Open networks are the answer to ever-increasing bandwidth needs.

July 8, 2021

3 Min Read
The future of open networking and open RAN in the digital networking era

The future of digital networking requires continual capacity augments and evolution to meet ever-increasing demands. This past year highlighted this need and urgency as the world was forced into immediate full-time remote work and school, leading to an unprecedented dependency on online platforms. With 5G making waves in almost half of the world and emerging technologies becoming mainstream, operators will continue to see increased demands on the network.

Open networks are the answer to ever-increasing bandwidth needs

The industry needs to focus on a move towards an open radio access network (open RAN) to support the growing needs of customers who will always want more. In particular, we need to support brownfield deployments for operators, moving towards flexible adaption to this new technology. Open networks have all that it takes to save the day for service providers with legacy networks that are struggling to manage increased demands. These vendor-agnostic networks will significantly reduce time-to-market for new digital services and set the ball rolling for edge computing.

Open networking is finding more relevance

This move to open wireless networks, building open, interoperable and intelligent RANs, as opposed to proprietary infrastructure, is where the industry needs to move, helping telcos build the next generation of digital networks. Operators and equipment manufacturers are adopting oen RAN technology worldwide to reduce infrastructure deployment costs and lower the barrier to entry for new product innovation. The shift to open RAN provides more flexibility for choosing a vendor ecosystem. This allows for more innovative opportunities, supply chain diversity and cost efficiencies. According to studies, open RAN solutions can help telecom operators and ISPs reduce capex by 40%–50% and operating expenses by 30%–40% relative to a traditional cellular setup. World over, we see top operators starting their open RAN journey and committing to investments and implementation timelines.

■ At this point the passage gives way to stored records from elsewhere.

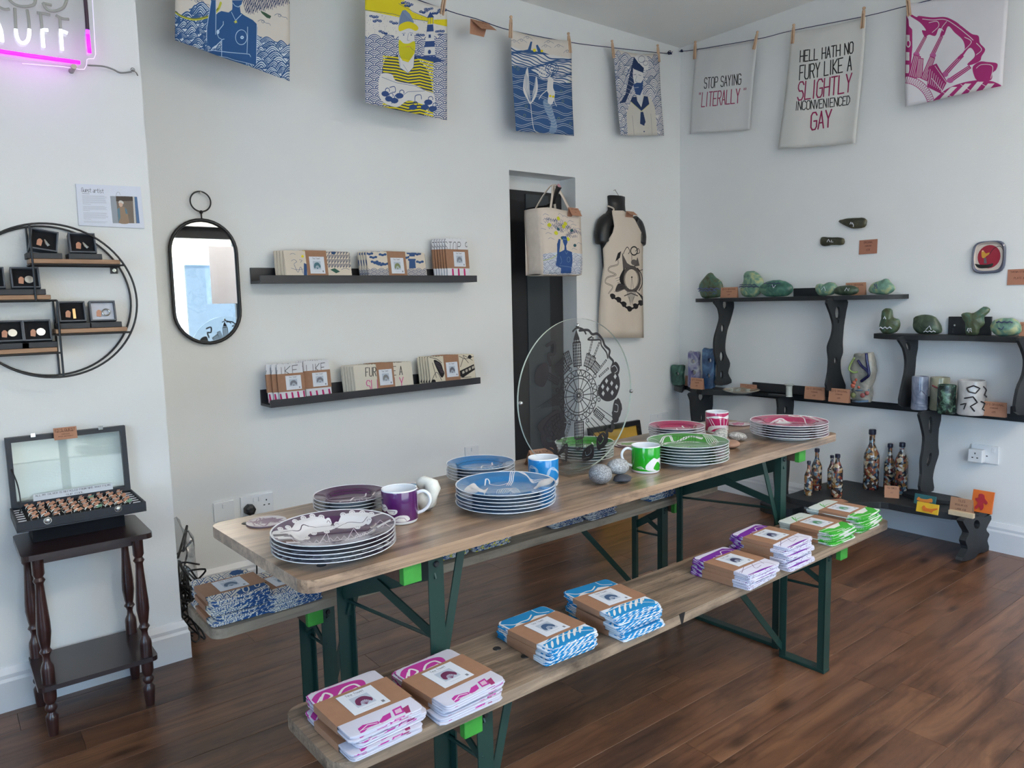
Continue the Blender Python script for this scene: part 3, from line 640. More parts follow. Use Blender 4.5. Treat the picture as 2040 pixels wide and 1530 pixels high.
# --- mermaid under the waves
def art_mermaid(A):
    A.poly([(960, 275), (1180, 330), (1420, 420), (1420, 900), (960, 900)], NAVY)
    for cx, cy in ((1110, 220), (1075, 240), (1235, 243), (1295, 272), (1220, 268), (1032, 250), (1350, 310)):
        A.stroke([(cx-28, cy+4), (cx-10, cy-10), (cx+10, cy-4), (cx+28, cy+8)], 2, (110, 120, 140), True); A.ring(cx-4, cy-4, 7, 2, (110, 120, 140))
    r = random.Random(2)
    A.poly([(1005, 280), (1100, 300), (1250, 320), (1400, 360), (1400, 500), (1260, 490), (1130, 410), (1005, 400)], WHT)
    for k in range(15):
        pts = [(1000+q*40, 284+k*13+q*8+10*math.sin(q*1.1+k*.9)+6*math.sin(q*2.3+k)) for q in range(11)]
        if k > 8: pts = pts[3:]
        A.stroke(pts, 6 if k % 2 else 9, NAVY, True)
    for rr_ in (12, 24, 36): A.ring(1215, 430, rr_, 6, WHT); A.ring(1255, 405, rr_, 6, NAVY)
    A.poly([(1075, 300), (1110, 290), (1125, 240), (1135, 240), (1128, 292), (1170, 300), (1158, 262), (1168, 256), (1195, 300), (1240, 318), (1100, 310)], NAVY); A.circ(1150, 292, 10, YEL); A.circ(1195, 295, 8, YEL)
    for k in range(10):
        y0 = 440+k*42
        for d in (0, 11): A.stroke([(1010+q*34, y0+d+12*math.sin(q*1.25+k*1.7)+q*2) for q in range(12)], 2.6, WHT, True)
    W = WHT
    A.poly([(1110, 400), (1092, 470), (1088, 540), (1110, 590), (1128, 620), (1125, 540), (1120, 460)], W, True); A.poly([(1165, 450), (1150, 520), (1134, 590), (1130, 620), (1160, 580), (1175, 520)], W, True)
    for k in range(5): A.stroke([(1100+k*4, 430+k*8), (1096+k*6, 520), (1126, 610)], 1.8, NAVY); A.stroke([(1162-k*3, 470+k*6), (1160-k*5, 540), (1132, 610)], 1.8, NAVY)
    A.stroke([(1130, 610), (1140, 740), (1160, 790), (1230, 800), (1262, 780), (1262, 720), (1230, 660), (1215, 600)], 5, W, True)
    A.poly([(1205, 600), (1240, 600), (1262, 680), (1280, 760), (1260, 800), (1235, 790), (1245, 730), (1215, 660)], (120, 145, 175), True)
    for k in range(9): A.stroke([(1210+k*4, 610+k*18), (1228+k*5, 618+k*18), (1246+k*4, 608+k*18)], 1.8, W, True)
    A.poly([(1235, 470), (1262, 470), (1262, 520), (1272, 560), (1256, 620), (1232, 612), (1236, 560), (1228, 535)], W, True); A.stroke([(1236, 530), (1200, 560), (1180, 590)], 6, W, True); A.stroke([(1266, 570), (1270, 610), (1280, 635)], 5, W, True); A.circ(1246, 474, 13, W, 18)
    A.circ(1246, 572, 7, YEL); A.circ(1262, 576, 7, YEL)
    for cx, cy in ((1035, 400), (1055, 412), (1360, 490), (1310, 545), (1320, 605), (1105, 635), (1095, 690), (1368, 740), (1290, 710)): A.ring(cx, cy, 7, 1.8, (150, 160, 90))
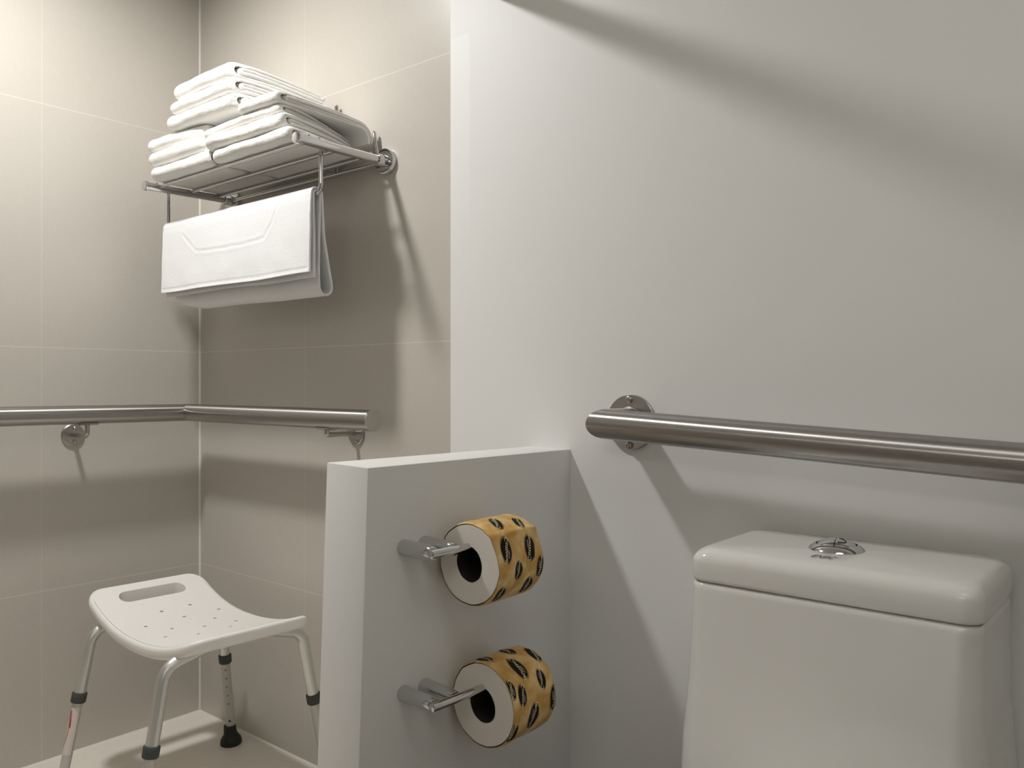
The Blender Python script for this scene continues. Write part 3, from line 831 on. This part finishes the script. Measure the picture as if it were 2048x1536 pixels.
def disk(name, loc, size, energy, col, spread=180):
    L = bpy.data.lights.new(name, 'AREA'); L.shape = 'DISK'; L.size = size; L.energy = energy; L.color = col; L.spread = R(spread)
    o = bpy.data.objects.new(name, L); C.objects.link(o); o.location = loc
    return o
SPOT = disk('shower_lamp_glow', (LX, LY, LZ), .13, 13.6, (1.0, .99, .97), 166)
# added fill light on the unseen wall behind the viewer, soft and dimmer
VX, VZ = 2.25, 1.80
c2 = thing('fill_panel', 'long white fill light panel added on the unseen wall behind the viewer', 'fill light', (VX, YF, VZ))
part('housing', *bevelled(*box(VX - .5, VX + .5, YF, YF + .045, VZ - .16, VZ + .16), .008), 'ceiling', c2)
def rect(name, loc, sx_, sy_, energy, col, rot):
    L = bpy.data.lights.new(name, 'AREA'); L.shape = 'RECTANGLE'; L.size = sx_; L.size_y = sy_; L.energy = energy; L.color = col
    o = bpy.data.objects.new(name, L); C.objects.link(o); o.location = loc; o.rotation_euler = rot; return o
rect('front_fill_light', (VX, YF + .05, VZ), .92, .26, 4.2, (1.0, .975, .915), (PI / 2, 0, PI))
DX, DY = 2.42, -.98  # fill light with housing, added to brighten the toilet side
c3 = thing('ceiling_light', 'wide round fill light added out of view over the toilet side', 'ceiling light', (DX, DY, ZC))
part('housing', *lathe((DX, DY, ZC), (0, 0, -1), [(0, .39), (.030, .39), (.036, .384), (.036, .376), (.030, .374), (.030, 0)], 48), 'ceiling', c3)
disk('dry_side_fill_light', (DX, DY, ZC - .042), .74, 2.6, (1.0, .975, .915))

# ------------------------------------------------------------------ world, camera, colour
w = bpy.data.worlds.new('world'); sc.world = w; w.use_nodes = True
w.node_tree.nodes['Background'].inputs[0].default_value = (.9, .88, .84, 1)
w.node_tree.nodes['Background'].inputs[1].default_value = 0.02
f_px = 1651.0; th_ = R(39.85)
cam = bpy.data.cameras.new('camera'); co = bpy.data.objects.new('camera', cam); C.objects.link(co)
cam.sensor_width = 36; cam.lens = f_px / 2048 * 36; cam.shift_y = -2 / 2048; cam.clip_start = .02
co.location = (2.1877, -1.2350, .9324); co.rotation_euler = (PI / 2, 0, th_)
sc.camera = co
sc.view_settings.view_transform = 'Standard'; sc.view_settings.look = 'None'
sc.view_settings.exposure = 0.08; sc.view_settings.gamma = 1; sc.view_settings.use_curve_mapping = False
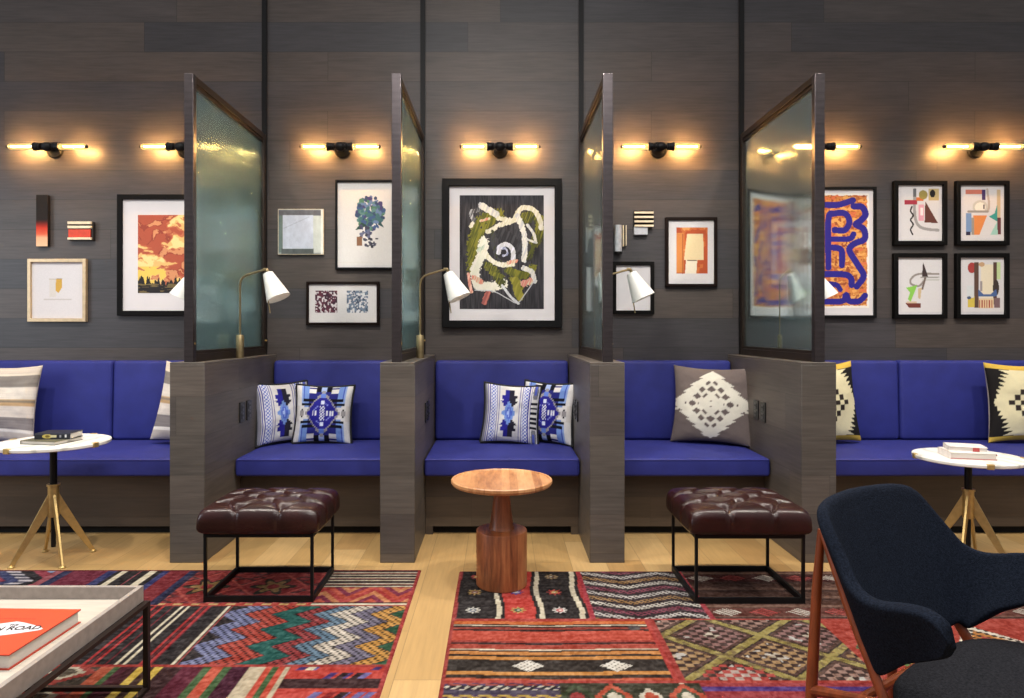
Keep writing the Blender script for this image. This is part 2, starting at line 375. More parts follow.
# ------------------------------------------------------------------ banquettes
def banquette(x0, x1, label, seams, endblocks=True):
    t = thing('banquette', label, 'bench', ((x0+x1)/2, 4.5, 0), 0, 'royal blue banquettes along the wall'); cx = (x0+x1)/2; w_ = x1-x0; a = x0-cx; b = x1-cx
    Y = lambda y: y-4.5
    m = MB().span((a, Y(4.175), .05), (b, Y(YW-.002), .375)); make('base', m, M['base'], t)
    e = .045
    for fa, fb in ((a, a+e), (b-e, b)): make('foot', MB().span((fa, Y(4.176), 0), (fb, Y(YW-.01), .05)), M['base'], t)
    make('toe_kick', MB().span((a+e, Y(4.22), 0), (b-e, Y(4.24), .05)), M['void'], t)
    # seat cushion: soft box, crowned
    def cushion(xa, xb, ya, yb, za, zb, r, crown, nx=40, ny=16):
        # closed superellipse-ish box
        mb = MB(); prof = []
        n = 6
        for cxx, cyy, a0 in ((yb-r, zb-r, 0), (ya+r, zb-r, 90), (ya+r, za+r, 180), (yb-r, za+r, 270)):
            for k in range(n+1):
                an = math.radians(a0+90*k/n); prof.append((cxx+r*math.cos(an), cyy+r*math.sin(an)))
        # densify top
        pp = []
        for i in range(len(prof)):
            p = prof[i]; q = prof[(i+1) % len(prof)]; pp.append(p); dd = math.hypot(p[0]-q[0], p[1]-q[1])
            if dd > .1:
                for k in range(1, 8): pp.append((p[0]+(q[0]-p[0])*k/8, p[1]+(q[1]-p[1])*k/8))
        nn = len(pp); vs = []; fs = []
        xs = [xa+(xb-xa)*(.5-.5*math.cos(PI*i/nx)) for i in range(nx+1)]
        for i, xx in enumerate(xs):
            ex = min(1, (min(xx-xa, xb-xx)/r)) if r > 0 else 1; s = math.sqrt(max(0, 1-(1-ex)**2)); cr = crown*(1-(2*(xx-xa)/(xb-xa)-1)**6)
            for (yy, zz) in pp:
                cy = (ya+yb)/2; cz = (za+zb)/2; f = 1-(1-s)*r/((yb-ya)/2); g = 1-(1-s)*r/((zb-za)/2)
                q = (yy-cy)/((yb-ya)/2); dz = cr*(1-q*q) if zz > cz else 0
                vs.append((xx, cy+(yy-cy)*f, cz+(zz-cz)*g+dz))
        for i in range(nx):
            for k in range(nn): fs.append((i*nn+k, i*nn+(k+1) % nn, (i+1)*nn+(k+1) % nn, (i+1)*nn+k))
        fs.append(tuple(range(nn))); fs.append(tuple(nx*nn+k for k in range(nn))[::-1]); return mb.add(vs, fs)
    s = make('seat_cushion', cushion(a+.004, b-.004, Y(4.067), Y(4.79), .376, .483, .016, .012), M['blue'], t, smooth=True, ang=1.2)
    p = MB()
    for zz in (.474,): p.tube([(a+.012, Y(4.0685), zz), (b-.012, Y(4.0685), zz)], .0035, 6)
    make('piping', p, M['bluepipe'], s)
    xs = [x0]+seams+[x1]
    for i in range(len(xs)-1):
        ca, cb = xs[i]-cx+.004, xs[i+1]-cx-.004
        # upright cushion: build lying and stand it up (y->z)
        mb = cushion(ca, cb, .487, 1.036, -.055, .055, .022, .018)
        vs = []
        for (xx, yy, zz) in mb.v:
            k = (yy-.487)/.55; vs.append((xx, Y(4.795+.012*k)-zz*(1.0-.15*k), yy))
        m2 = MB(); m2.add(vs, mb.f); make('back_cushion', m2, M['blue'], t, smooth=True, ang=1.2)
    make('back_panel', MB().span((a, Y(4.85), .375), (b, Y(YW-.002), 1.0)), M['base'], t)
g2 = DW/2+.002
banquette(-4.6, DX[0]-g2, 'long royal blue banquette at the left behind the marble table', [-3.63, -2.70])
banquette(DX[0]+g2, DX[1]-g2, 'royal blue booth bench behind the left oxblood ottoman', [])
banquette(DX[1]+g2, DX[2]-g2, 'royal blue booth bench behind the turned wooden side table', [])
banquette(DX[2]+g2, DX[3]-g2, 'royal blue booth bench holding the grey and white diamond cushion', [])
banquette(DX[3]+g2, 4.7, 'long royal blue banquette at the right behind the dark lounge chair', [2.782, 3.76])

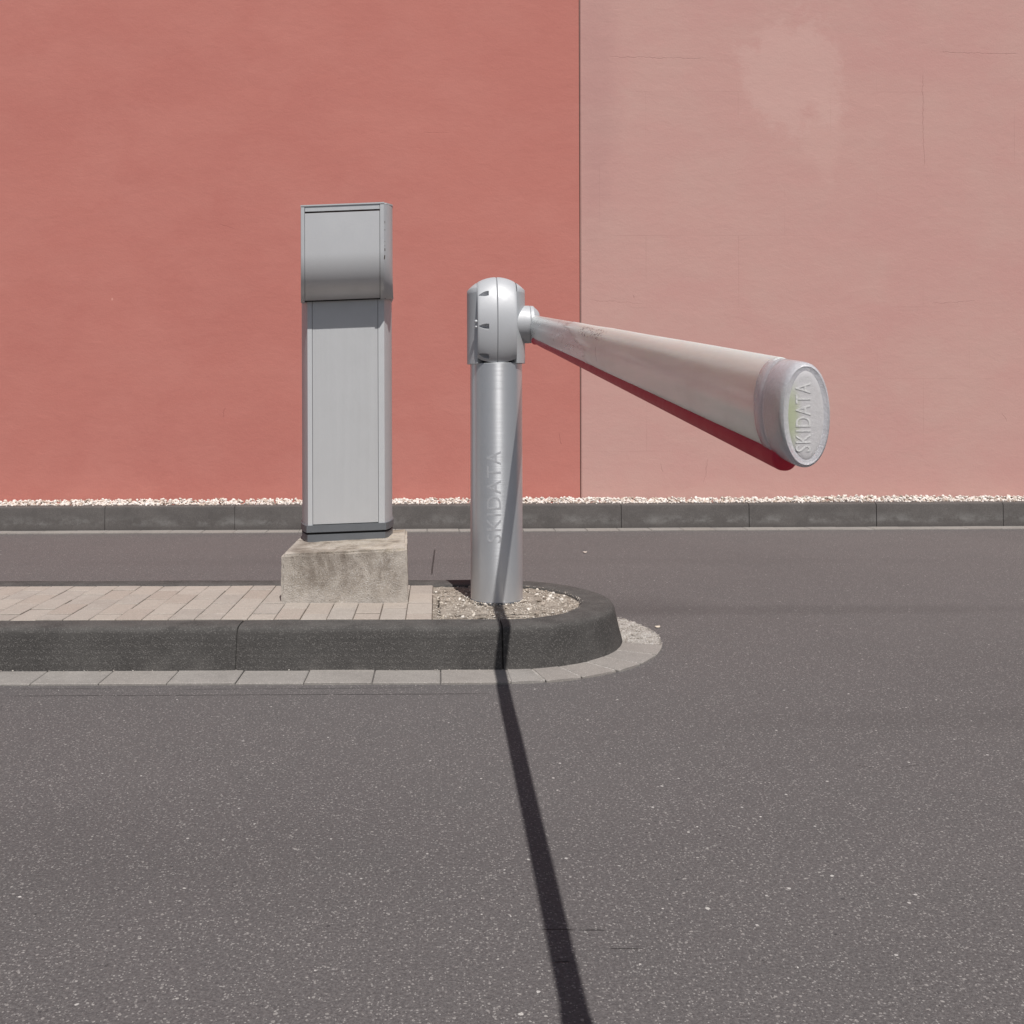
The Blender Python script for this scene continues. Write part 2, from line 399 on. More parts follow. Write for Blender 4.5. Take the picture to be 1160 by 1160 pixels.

Figure 1: Source: TIP Source: TIP

5G beckons open networks as well

The expanding deployment of 5G in the enterprise space and the use cases required for different industry verticals is a big opportunity for open RAN systems. With concerted efforts on the open RAN side, STL is working on removing the barriers to its adoption by solving for size, cost, power, operability or ability to deploy – key areas that are important and matter to service providers.

In the past, Wi-Fi networks were much faster and easier to install. However, advances in technology have narrowed the gap in speed. By being early adopters of open RAN, we are leveraging the merchant silicon, SDN and open networking ecosystems as we build carrier-grade solutions. This is a more cloud-native approach.

The governments and regulators also have a pivotal role in forming a conducive 5G ecosystem in a country. Together, they must work as an orchestrator among different stakeholders and as a fundamental enabler for the mass adoption of 5G. They must take important calls on the availability and pricing of spectrum and seek opportunities to encourage free-market dynamics to drive adoption by domestic firms and in the wider public interest.

The future is 'open' for the world

The digital networking space is at an inflection point where open technologies and software-driven infrastructures are becoming increasingly relevant. Open RAN has the ability to attract a wider variety of suppliers to deliver systems and move networks onto a cloud path from a captive supplier ecosystem. Telcos can also deploy both traditional and cloud-based architectures, as they seek to replace monolithic telecom gear with networking components they can mix and match to make their networks more cost-effective. A new phase of open and automated fiber and radio access networking has begun; there is new-found acceptance and the industry has sprung into action. The past year saw many significant players devising open, disaggregated networking solutions to keep up the new way of building radio networks; the next big step will be "at-scale" implementation.